> [OBJECTIVE]: From the first line of the data through the line containing "return lambda V: np.tile(np.array(c), (len(V), 1))", return each line exactly.

:::::

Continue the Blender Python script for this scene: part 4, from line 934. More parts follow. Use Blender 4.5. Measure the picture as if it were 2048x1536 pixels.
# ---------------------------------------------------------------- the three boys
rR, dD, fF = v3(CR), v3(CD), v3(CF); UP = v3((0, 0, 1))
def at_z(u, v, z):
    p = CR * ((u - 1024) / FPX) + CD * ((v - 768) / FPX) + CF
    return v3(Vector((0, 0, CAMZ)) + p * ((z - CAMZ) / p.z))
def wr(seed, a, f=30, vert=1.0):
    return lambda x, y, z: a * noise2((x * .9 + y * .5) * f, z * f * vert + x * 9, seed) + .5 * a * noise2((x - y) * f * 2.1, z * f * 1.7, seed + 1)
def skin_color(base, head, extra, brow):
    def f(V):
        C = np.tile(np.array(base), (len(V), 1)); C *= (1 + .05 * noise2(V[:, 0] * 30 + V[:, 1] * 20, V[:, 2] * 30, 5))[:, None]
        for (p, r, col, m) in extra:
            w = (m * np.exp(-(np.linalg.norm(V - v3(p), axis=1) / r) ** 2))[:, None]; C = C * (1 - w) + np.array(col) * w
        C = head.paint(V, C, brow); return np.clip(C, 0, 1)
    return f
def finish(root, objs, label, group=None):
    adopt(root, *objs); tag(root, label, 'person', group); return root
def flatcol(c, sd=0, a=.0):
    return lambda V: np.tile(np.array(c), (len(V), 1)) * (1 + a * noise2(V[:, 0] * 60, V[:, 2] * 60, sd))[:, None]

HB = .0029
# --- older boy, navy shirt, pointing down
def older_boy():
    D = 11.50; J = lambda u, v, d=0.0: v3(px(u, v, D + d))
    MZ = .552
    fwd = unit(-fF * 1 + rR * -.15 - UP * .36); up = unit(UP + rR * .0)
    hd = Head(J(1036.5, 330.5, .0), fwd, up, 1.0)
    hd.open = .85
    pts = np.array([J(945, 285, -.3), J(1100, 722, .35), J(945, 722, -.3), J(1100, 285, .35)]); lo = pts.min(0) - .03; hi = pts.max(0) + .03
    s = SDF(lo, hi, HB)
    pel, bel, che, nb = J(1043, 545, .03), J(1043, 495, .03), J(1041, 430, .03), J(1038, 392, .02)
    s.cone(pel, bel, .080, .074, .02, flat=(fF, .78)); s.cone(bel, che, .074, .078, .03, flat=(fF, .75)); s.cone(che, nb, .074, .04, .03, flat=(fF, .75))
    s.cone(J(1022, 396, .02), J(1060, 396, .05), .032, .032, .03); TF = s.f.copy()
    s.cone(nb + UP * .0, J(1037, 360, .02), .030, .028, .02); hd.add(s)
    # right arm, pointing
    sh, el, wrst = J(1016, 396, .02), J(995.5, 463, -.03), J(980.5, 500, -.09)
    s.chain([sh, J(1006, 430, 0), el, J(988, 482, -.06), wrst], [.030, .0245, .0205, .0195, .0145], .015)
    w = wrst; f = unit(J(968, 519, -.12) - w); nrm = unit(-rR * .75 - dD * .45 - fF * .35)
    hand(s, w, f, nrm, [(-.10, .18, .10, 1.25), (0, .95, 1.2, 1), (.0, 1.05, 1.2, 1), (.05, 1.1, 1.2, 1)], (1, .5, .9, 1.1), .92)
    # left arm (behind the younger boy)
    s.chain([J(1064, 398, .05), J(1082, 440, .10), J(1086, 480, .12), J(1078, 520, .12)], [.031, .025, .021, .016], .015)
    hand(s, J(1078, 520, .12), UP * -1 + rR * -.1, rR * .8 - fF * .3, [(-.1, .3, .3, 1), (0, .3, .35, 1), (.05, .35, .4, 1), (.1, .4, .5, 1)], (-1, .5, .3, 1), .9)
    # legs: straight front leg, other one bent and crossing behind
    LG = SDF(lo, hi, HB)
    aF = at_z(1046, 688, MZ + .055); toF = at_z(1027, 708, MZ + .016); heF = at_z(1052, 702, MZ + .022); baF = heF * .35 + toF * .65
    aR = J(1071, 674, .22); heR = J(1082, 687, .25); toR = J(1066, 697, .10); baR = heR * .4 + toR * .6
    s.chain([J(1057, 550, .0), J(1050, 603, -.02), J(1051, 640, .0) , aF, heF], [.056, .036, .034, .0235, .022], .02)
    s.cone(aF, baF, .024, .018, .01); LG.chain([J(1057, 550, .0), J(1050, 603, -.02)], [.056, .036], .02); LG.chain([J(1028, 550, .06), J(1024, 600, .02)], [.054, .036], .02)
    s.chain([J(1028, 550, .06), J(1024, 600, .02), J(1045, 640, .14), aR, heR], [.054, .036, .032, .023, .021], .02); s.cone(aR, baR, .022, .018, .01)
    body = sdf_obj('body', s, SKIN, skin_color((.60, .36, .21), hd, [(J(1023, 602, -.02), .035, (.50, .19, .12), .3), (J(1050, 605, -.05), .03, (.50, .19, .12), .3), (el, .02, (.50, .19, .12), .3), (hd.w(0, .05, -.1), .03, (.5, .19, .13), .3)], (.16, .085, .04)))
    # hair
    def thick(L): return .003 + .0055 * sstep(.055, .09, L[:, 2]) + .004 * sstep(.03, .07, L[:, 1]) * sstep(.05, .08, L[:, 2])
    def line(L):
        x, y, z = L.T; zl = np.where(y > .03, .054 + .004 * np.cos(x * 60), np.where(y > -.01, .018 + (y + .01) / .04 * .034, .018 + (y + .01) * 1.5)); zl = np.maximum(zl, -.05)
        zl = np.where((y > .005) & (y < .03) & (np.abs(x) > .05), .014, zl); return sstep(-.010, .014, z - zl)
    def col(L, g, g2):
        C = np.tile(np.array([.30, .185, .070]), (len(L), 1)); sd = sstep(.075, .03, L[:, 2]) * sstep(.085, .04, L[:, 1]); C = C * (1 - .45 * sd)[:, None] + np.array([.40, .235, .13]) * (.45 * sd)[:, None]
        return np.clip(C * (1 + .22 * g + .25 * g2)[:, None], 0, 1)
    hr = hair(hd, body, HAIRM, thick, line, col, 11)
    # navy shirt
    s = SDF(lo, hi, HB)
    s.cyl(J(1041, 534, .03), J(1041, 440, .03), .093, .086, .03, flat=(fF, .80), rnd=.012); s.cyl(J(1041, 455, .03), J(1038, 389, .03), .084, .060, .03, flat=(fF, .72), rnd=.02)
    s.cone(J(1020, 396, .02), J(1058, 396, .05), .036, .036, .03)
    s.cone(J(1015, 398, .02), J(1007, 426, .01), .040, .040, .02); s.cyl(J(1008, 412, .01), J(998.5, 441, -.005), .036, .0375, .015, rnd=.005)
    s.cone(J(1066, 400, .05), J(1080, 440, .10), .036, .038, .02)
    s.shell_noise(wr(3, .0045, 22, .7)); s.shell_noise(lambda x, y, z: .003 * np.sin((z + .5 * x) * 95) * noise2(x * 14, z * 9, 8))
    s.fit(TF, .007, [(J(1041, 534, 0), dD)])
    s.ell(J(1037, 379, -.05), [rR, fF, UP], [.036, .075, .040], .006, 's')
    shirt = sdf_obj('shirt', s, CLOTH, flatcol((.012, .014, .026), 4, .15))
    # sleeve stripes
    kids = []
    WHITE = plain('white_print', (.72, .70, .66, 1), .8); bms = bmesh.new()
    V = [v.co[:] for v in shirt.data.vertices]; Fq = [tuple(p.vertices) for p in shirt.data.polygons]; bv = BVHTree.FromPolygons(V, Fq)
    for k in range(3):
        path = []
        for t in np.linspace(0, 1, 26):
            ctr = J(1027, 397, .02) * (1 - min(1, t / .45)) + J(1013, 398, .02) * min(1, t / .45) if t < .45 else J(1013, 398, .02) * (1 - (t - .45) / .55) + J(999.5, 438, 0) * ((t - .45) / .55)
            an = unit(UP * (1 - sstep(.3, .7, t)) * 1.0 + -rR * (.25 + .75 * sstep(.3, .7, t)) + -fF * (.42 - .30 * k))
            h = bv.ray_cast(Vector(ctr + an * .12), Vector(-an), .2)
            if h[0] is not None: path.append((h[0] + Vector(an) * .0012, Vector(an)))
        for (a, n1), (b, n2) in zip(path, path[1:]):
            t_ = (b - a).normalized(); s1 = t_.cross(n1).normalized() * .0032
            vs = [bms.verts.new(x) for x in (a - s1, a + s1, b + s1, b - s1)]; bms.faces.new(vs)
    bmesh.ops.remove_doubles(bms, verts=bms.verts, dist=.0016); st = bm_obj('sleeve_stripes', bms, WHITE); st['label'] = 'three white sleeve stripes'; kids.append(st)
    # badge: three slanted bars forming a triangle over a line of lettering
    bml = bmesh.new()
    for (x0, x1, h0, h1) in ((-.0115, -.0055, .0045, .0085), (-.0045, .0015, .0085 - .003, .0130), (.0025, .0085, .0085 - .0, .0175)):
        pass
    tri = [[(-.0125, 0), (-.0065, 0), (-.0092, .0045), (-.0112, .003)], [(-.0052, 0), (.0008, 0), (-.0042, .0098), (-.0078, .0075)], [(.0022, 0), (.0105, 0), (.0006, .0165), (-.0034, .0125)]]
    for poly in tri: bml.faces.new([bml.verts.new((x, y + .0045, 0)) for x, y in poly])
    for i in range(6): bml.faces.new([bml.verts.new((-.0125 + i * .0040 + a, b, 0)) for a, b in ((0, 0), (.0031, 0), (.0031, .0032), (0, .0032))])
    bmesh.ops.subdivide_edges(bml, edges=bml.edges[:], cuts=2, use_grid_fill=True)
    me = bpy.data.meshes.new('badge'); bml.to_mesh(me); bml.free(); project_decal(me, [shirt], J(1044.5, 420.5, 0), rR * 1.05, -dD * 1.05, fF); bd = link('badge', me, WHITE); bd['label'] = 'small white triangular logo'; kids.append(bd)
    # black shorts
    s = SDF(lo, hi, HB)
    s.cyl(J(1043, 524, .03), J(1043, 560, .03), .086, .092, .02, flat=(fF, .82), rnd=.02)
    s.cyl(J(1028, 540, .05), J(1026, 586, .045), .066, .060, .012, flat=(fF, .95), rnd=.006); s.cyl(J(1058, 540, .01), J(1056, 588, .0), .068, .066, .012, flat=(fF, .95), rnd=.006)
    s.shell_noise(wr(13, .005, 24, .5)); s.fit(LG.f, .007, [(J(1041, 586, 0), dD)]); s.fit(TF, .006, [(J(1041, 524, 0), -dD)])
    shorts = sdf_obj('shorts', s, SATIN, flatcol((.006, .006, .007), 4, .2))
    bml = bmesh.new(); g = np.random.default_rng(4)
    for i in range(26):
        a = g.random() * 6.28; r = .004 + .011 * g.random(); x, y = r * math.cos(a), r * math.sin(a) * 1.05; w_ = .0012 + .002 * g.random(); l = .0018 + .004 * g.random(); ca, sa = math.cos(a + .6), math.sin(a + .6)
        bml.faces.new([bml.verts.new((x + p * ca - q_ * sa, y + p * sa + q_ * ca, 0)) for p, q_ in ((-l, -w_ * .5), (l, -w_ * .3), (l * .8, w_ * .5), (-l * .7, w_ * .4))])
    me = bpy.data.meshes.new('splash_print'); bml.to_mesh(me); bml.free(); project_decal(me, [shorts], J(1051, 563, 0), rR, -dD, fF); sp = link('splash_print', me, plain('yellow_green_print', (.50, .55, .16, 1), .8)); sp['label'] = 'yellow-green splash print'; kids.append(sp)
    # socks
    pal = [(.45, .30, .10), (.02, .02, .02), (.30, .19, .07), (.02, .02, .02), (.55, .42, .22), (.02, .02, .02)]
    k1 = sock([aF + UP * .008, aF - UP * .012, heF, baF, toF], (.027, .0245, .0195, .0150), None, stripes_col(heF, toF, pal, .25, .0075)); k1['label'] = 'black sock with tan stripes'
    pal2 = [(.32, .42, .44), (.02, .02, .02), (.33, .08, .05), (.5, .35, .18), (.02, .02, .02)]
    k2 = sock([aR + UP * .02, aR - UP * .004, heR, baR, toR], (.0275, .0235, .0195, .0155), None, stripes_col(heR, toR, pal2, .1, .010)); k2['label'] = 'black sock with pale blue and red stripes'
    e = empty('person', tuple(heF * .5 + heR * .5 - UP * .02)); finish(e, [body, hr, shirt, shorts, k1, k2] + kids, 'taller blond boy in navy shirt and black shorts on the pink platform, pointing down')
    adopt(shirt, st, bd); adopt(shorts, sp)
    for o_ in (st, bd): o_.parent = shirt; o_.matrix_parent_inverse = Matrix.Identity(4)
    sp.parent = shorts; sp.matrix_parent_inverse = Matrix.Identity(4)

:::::

> [TASK OUTPUT]:
Continue the Blender Python script for this scene: part 4, from line 934. More parts follow. Use Blender 4.5. Measure the picture as if it were 2048x1536 pixels.
# ---------------------------------------------------------------- the three boys
rR, dD, fF = v3(CR), v3(CD), v3(CF); UP = v3((0, 0, 1))
def at_z(u, v, z):
    p = CR * ((u - 1024) / FPX) + CD * ((v - 768) / FPX) + CF
    return v3(Vector((0, 0, CAMZ)) + p * ((z - CAMZ) / p.z))
def wr(seed, a, f=30, vert=1.0):
    return lambda x, y, z: a * noise2((x * .9 + y * .5) * f, z * f * vert + x * 9, seed) + .5 * a * noise2((x - y) * f * 2.1, z * f * 1.7, seed + 1)
def skin_color(base, head, extra, brow):
    def f(V):
        C = np.tile(np.array(base), (len(V), 1)); C *= (1 + .05 * noise2(V[:, 0] * 30 + V[:, 1] * 20, V[:, 2] * 30, 5))[:, None]
        for (p, r, col, m) in extra:
            w = (m * np.exp(-(np.linalg.norm(V - v3(p), axis=1) / r) ** 2))[:, None]; C = C * (1 - w) + np.array(col) * w
        C = head.paint(V, C, brow); return np.clip(C, 0, 1)
    return f
def finish(root, objs, label, group=None):
    adopt(root, *objs); tag(root, label, 'person', group); return root
def flatcol(c, sd=0, a=.0):
    return lambda V: np.tile(np.array(c), (len(V), 1)) * (1 + a * noise2(V[:, 0] * 60, V[:, 2] * 60, sd))[:, None]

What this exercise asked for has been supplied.